RECORDED INFORMATION:
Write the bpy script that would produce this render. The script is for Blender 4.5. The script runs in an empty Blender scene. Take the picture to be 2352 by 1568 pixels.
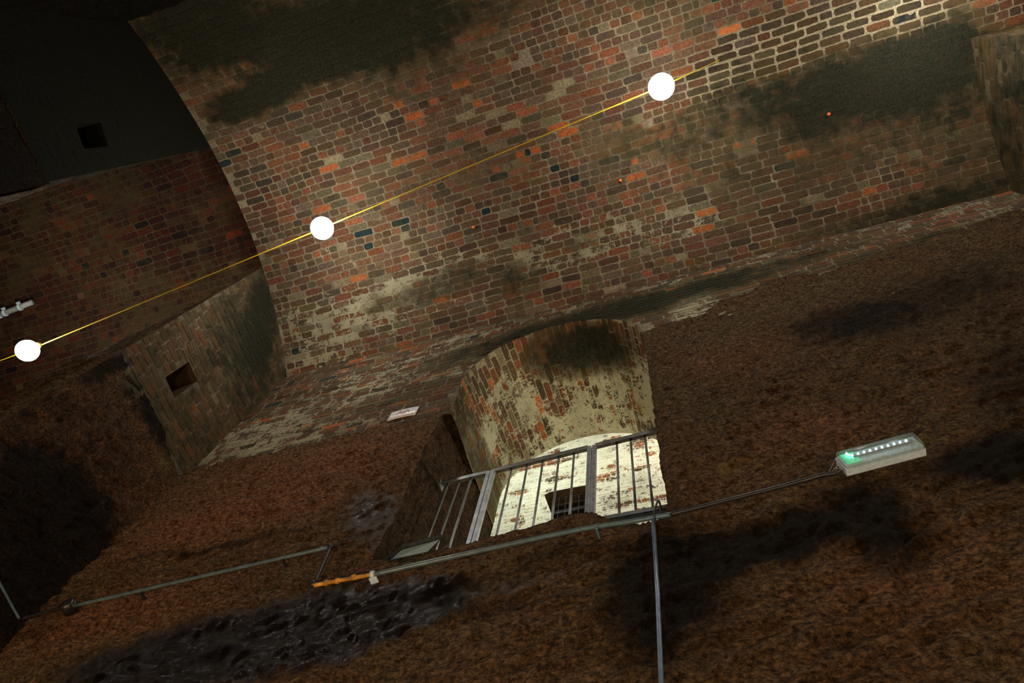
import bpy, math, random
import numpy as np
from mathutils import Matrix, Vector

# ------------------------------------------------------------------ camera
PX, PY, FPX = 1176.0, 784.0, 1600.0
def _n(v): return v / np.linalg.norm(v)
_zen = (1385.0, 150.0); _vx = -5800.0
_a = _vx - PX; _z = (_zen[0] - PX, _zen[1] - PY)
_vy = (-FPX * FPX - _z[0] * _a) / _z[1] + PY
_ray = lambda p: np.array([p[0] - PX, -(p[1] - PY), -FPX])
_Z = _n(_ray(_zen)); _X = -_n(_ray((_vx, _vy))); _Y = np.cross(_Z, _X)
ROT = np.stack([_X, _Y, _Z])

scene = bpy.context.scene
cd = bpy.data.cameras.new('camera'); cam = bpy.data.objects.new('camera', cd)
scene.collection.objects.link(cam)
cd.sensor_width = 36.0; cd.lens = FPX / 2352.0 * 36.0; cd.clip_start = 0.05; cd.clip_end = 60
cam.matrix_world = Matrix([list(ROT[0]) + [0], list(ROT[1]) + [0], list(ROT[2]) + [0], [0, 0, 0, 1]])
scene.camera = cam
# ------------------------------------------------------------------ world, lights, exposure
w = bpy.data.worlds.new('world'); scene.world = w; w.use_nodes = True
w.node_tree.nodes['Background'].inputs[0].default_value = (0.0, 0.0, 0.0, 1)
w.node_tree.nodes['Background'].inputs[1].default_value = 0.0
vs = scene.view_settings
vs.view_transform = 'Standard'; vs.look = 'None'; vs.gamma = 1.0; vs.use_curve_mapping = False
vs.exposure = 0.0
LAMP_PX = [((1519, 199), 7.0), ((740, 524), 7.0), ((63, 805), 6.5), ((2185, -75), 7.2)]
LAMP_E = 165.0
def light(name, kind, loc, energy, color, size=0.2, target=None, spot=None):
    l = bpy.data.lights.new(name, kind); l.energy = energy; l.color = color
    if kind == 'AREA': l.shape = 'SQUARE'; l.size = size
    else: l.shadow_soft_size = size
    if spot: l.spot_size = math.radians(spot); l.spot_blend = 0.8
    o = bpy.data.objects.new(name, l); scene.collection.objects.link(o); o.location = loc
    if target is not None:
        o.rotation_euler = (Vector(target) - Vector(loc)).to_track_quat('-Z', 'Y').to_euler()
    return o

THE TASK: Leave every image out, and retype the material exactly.

EXERCISE SOLUTION:
Write the bpy script that would produce this render. The script is for Blender 4.5. The script runs in an empty Blender scene. Take the picture to be 2352 by 1568 pixels.
import bpy, math, random
import numpy as np
from mathutils import Matrix, Vector

# ------------------------------------------------------------------ camera
PX, PY, FPX = 1176.0, 784.0, 1600.0
def _n(v): return v / np.linalg.norm(v)
_zen = (1385.0, 150.0); _vx = -5800.0
_a = _vx - PX; _z = (_zen[0] - PX, _zen[1] - PY)
_vy = (-FPX * FPX - _z[0] * _a) / _z[1] + PY
_ray = lambda p: np.array([p[0] - PX, -(p[1] - PY), -FPX])
_Z = _n(_ray(_zen)); _X = -_n(_ray((_vx, _vy))); _Y = np.cross(_Z, _X)
ROT = np.stack([_X, _Y, _Z])

scene = bpy.context.scene
cd = bpy.data.cameras.new('camera'); cam = bpy.data.objects.new('camera', cd)
scene.collection.objects.link(cam)
cd.sensor_width = 36.0; cd.lens = FPX / 2352.0 * 36.0; cd.clip_start = 0.05; cd.clip_end = 60
cam.matrix_world = Matrix([list(ROT[0]) + [0], list(ROT[1]) + [0], list(ROT[2]) + [0], [0, 0, 0, 1]])
scene.camera = cam
# ------------------------------------------------------------------ world, lights, exposure
w = bpy.data.worlds.new('world'); scene.world = w; w.use_nodes = True
w.node_tree.nodes['Background'].inputs[0].default_value = (0.0, 0.0, 0.0, 1)
w.node_tree.nodes['Background'].inputs[1].default_value = 0.0
vs = scene.view_settings
vs.view_transform = 'Standard'; vs.look = 'None'; vs.gamma = 1.0; vs.use_curve_mapping = False
vs.exposure = 0.0
LAMP_PX = [((1519, 199), 7.0), ((740, 524), 7.0), ((63, 805), 6.5), ((2185, -75), 7.2)]
LAMP_E = 165.0
def light(name, kind, loc, energy, color, size=0.2, target=None, spot=None):
    l = bpy.data.lights.new(name, kind); l.energy = energy; l.color = color
    if kind == 'AREA': l.shape = 'SQUARE'; l.size = size
    else: l.shadow_soft_size = size
    if spot: l.spot_size = math.radians(spot); l.spot_blend = 0.8
    o = bpy.data.objects.new(name, l); scene.collection.objects.link(o); o.location = loc
    if target is not None:
        o.rotation_euler = (Vector(target) - Vector(loc)).to_track_quat('-Z', 'Y').to_euler()
    return o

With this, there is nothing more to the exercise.